As I mentioned earlier, the Kabi Nation is currently in dispute with the Queensland government over plans for a highway that would destroy the sacred site of Djaki Kundu. The former representative body, the Yangga Buwan Aboriginal corporation, recognised the Kabi council of elders and First Nations governance structures that would have allowed the Kabi elders to speak against this destruction. But that body was dissolved without notice to the Kabi elders. They allege that the new registered corporation ignores the voices of the council of elders. It's that body that the Queensland government has consulted to get consent, despite the longstanding vocal opposition of the Kabi elders.
Members of the Thitharr Warra groups have expressed to me their support for strengthening the C(ATSI) Act to enforce rules regarding transparency and to allow native title holders to deal with improper behaviour and misuse of cancellation provisions by registered native title bodies corporate; however, they are strongly opposed to provisions that would require proceedings to be brought in the Federal Court, where applicants are already experiencing severe delays.
Finally, on schedule 9, as Senator Thorpe has set out, the decision in McGlade very explicitly and intentionally reversed the previous position on the retrospective validation of Indigenous land use agreements, ILUAs.
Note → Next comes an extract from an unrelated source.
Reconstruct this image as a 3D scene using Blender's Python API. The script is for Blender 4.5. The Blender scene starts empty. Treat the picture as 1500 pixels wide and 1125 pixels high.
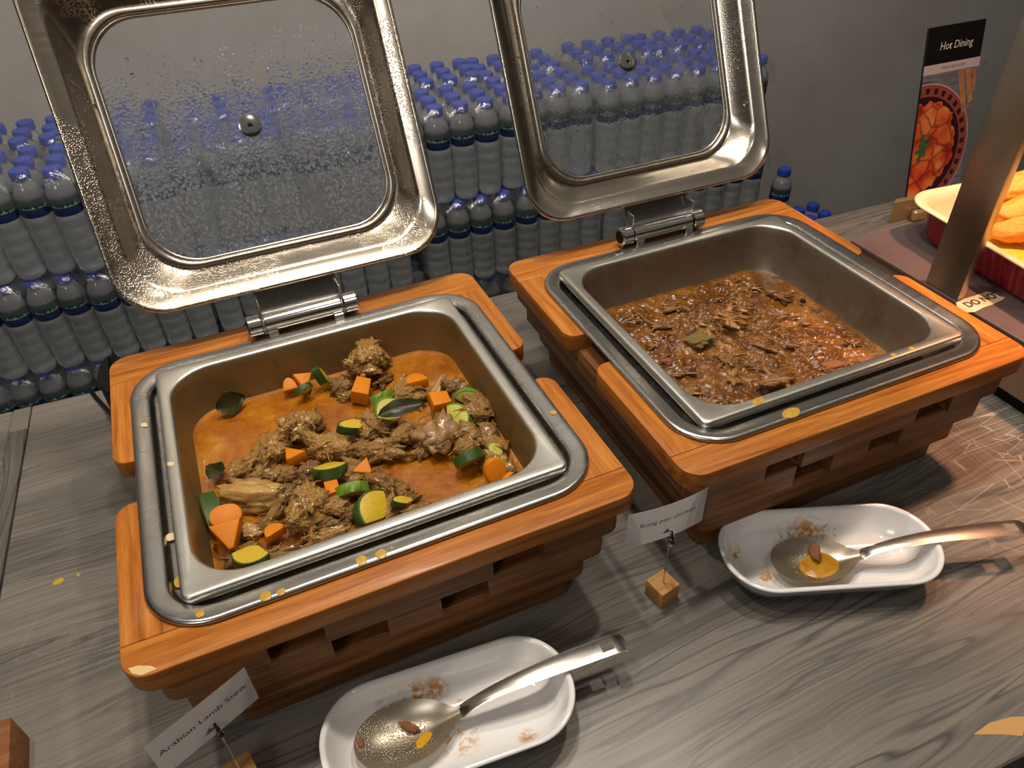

Seeking now to get around that conclusion, even where an ILUA is compromised by fraud or misconduct, is unjustified. ILUAs are a critical document in the expression of and, in many cases the relinquishing of rights to country. They must only be formalised with the informed consent of all affected native title holders.
The Greens want to see a fair, accessible and effective system that delivers outcomes for First Nations people consistent with the UN Declaration on the Rights of Indigenous Peoples and consistent with international human rights law. In asking whether this bill improves the recognition and rights of native title holders, we conclude that it does not.